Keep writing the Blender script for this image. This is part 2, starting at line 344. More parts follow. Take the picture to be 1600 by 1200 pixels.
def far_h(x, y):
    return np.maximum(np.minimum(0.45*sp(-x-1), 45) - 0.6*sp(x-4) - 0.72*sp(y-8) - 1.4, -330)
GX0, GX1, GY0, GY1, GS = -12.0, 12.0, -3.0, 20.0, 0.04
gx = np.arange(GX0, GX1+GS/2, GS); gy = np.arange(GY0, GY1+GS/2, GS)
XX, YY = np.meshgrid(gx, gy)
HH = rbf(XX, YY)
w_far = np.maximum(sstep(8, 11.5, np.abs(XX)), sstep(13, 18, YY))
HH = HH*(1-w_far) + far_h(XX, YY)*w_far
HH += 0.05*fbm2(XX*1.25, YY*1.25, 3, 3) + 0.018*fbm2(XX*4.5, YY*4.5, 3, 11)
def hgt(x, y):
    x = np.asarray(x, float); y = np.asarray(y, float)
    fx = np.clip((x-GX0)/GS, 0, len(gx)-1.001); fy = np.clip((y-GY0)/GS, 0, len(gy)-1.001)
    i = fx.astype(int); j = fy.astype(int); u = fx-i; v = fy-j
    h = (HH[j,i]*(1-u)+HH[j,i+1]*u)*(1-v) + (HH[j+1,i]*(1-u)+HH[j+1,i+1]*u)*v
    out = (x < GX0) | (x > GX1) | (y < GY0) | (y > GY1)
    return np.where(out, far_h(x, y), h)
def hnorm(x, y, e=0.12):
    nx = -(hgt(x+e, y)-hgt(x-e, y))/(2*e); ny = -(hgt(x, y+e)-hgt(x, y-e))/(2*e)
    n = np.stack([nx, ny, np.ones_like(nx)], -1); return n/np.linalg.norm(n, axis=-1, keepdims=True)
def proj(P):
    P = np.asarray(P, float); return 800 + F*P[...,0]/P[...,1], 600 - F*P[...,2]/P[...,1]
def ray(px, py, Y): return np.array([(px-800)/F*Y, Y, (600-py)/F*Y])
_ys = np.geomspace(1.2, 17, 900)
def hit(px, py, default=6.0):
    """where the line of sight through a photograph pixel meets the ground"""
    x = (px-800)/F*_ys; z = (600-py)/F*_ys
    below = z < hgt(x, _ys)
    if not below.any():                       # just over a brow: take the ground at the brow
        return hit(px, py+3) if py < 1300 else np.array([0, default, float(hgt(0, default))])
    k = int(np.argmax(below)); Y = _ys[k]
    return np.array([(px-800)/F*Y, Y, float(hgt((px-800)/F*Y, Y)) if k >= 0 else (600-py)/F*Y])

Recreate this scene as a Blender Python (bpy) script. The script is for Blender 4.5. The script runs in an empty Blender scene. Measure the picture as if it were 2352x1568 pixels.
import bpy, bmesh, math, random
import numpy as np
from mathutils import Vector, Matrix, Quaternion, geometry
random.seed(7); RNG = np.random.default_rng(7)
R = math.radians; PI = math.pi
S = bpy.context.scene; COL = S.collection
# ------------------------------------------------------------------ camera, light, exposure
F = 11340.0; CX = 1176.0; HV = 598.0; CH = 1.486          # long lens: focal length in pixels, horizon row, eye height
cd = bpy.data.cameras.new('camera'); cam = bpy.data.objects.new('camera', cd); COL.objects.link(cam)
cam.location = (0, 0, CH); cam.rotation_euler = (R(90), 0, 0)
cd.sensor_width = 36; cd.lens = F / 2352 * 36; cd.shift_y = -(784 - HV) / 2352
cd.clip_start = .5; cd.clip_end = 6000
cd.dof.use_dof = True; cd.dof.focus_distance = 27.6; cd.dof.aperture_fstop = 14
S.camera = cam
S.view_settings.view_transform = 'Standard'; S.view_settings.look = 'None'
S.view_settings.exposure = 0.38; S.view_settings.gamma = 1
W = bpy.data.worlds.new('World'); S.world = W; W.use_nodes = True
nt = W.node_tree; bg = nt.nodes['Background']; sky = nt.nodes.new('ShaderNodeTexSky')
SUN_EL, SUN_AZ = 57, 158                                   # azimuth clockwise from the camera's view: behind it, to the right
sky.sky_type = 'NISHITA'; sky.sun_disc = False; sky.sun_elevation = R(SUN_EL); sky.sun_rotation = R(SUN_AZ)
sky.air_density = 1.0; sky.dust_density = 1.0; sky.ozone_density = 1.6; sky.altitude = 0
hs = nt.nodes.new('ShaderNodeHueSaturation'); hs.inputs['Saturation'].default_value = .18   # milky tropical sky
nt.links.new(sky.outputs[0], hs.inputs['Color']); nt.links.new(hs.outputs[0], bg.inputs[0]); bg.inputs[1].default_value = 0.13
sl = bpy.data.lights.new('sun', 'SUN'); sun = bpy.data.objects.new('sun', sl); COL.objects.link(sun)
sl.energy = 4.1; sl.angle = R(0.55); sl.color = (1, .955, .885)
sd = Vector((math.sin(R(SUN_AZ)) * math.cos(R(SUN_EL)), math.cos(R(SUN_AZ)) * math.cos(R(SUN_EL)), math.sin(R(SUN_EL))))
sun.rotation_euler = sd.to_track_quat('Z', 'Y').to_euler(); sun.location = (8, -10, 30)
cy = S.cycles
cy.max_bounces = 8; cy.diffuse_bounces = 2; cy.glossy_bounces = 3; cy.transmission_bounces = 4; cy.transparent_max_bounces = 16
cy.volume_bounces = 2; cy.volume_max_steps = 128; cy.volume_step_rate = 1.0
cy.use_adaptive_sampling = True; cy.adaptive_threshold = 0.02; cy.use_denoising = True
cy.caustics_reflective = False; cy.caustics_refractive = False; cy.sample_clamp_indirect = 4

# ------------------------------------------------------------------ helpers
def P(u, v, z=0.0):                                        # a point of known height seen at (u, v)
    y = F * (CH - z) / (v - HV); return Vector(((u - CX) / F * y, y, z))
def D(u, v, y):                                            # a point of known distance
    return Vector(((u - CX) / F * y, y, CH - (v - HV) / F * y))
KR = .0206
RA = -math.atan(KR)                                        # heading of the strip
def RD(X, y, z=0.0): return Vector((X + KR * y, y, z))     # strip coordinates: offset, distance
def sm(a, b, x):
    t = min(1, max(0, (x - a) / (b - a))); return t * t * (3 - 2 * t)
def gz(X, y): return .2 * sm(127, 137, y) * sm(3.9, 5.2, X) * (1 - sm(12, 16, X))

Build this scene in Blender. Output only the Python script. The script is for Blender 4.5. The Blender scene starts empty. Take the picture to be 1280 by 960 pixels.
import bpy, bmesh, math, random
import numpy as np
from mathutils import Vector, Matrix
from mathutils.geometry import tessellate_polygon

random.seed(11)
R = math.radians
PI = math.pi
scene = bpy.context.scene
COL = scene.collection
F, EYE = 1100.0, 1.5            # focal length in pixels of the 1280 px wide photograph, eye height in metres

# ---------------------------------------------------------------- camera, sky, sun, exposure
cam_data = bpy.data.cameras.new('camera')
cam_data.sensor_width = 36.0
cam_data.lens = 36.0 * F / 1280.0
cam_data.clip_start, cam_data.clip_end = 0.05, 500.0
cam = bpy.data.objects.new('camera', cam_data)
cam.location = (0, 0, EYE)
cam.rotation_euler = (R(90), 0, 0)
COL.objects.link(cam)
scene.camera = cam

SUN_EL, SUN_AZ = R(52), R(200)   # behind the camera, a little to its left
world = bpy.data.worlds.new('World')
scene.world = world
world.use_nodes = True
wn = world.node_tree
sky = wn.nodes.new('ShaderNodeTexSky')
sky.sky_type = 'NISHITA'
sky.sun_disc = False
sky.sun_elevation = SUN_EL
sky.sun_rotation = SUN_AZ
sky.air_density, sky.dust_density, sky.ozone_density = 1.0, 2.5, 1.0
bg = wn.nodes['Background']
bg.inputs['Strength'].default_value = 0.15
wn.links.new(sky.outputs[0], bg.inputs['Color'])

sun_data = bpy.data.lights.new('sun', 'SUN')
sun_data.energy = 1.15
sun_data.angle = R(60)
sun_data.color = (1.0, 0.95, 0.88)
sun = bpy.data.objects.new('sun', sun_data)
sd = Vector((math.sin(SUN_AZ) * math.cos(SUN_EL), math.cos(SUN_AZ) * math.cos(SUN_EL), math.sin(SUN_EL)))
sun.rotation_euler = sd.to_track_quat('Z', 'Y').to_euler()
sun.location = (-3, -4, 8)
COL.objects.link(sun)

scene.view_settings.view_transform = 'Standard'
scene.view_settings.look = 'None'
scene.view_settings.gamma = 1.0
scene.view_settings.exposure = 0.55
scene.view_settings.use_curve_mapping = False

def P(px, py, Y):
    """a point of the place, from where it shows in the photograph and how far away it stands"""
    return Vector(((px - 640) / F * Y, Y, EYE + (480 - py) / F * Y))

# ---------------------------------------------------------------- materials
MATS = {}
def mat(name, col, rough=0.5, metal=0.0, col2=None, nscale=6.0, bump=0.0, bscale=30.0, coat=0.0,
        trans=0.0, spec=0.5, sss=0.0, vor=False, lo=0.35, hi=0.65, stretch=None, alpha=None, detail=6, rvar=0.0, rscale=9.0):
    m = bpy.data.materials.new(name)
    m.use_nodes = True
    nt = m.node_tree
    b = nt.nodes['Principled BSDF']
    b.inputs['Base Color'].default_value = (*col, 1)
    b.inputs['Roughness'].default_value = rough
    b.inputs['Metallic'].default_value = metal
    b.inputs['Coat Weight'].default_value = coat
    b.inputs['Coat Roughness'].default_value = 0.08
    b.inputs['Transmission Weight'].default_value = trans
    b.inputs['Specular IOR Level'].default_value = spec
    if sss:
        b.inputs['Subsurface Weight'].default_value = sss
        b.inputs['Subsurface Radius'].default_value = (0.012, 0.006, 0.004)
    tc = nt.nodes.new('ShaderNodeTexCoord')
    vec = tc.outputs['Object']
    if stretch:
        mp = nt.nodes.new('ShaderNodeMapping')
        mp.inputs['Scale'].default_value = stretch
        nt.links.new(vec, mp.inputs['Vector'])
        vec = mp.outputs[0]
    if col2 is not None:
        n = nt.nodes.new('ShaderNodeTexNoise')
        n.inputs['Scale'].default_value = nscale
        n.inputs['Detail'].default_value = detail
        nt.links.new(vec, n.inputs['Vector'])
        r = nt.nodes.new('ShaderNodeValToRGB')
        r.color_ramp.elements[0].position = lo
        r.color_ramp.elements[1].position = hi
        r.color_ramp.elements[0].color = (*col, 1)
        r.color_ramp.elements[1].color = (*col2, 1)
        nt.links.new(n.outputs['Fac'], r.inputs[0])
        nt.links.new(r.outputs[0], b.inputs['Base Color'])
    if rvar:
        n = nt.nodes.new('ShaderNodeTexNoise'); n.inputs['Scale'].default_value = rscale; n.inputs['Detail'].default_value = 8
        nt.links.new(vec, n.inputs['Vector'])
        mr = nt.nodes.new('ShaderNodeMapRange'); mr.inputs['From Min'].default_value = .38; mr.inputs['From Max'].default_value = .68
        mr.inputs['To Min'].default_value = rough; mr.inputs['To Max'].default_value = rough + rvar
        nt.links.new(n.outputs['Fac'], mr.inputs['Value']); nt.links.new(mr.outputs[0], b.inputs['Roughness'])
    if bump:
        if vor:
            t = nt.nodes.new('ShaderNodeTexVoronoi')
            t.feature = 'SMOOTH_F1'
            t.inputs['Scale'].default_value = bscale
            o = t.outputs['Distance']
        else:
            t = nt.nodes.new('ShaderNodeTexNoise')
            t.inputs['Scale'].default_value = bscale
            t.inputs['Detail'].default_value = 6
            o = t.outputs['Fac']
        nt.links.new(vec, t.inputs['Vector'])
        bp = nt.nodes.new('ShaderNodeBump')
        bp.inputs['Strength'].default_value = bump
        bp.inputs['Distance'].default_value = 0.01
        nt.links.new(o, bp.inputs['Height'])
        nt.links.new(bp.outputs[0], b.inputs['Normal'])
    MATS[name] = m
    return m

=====

WRITTEN REQUEST - Reproduce every line from the entries that holds the word "this".

RESULT BELOW -
Keep writing the Blender script for this image. This is part 2, starting at line 344. More parts follow. Take the picture to be 1600 by 1200 pixels.
Recreate this scene as a Blender Python (bpy) script. The script is for Blender 4.5. The script runs in an empty Blender scene. Measure the picture as if it were 2352x1568 pixels.
Build this scene in Blender. Output only the Python script. The script is for Blender 4.5. The Blender scene starts empty. Take the picture to be 1280 by 960 pixels.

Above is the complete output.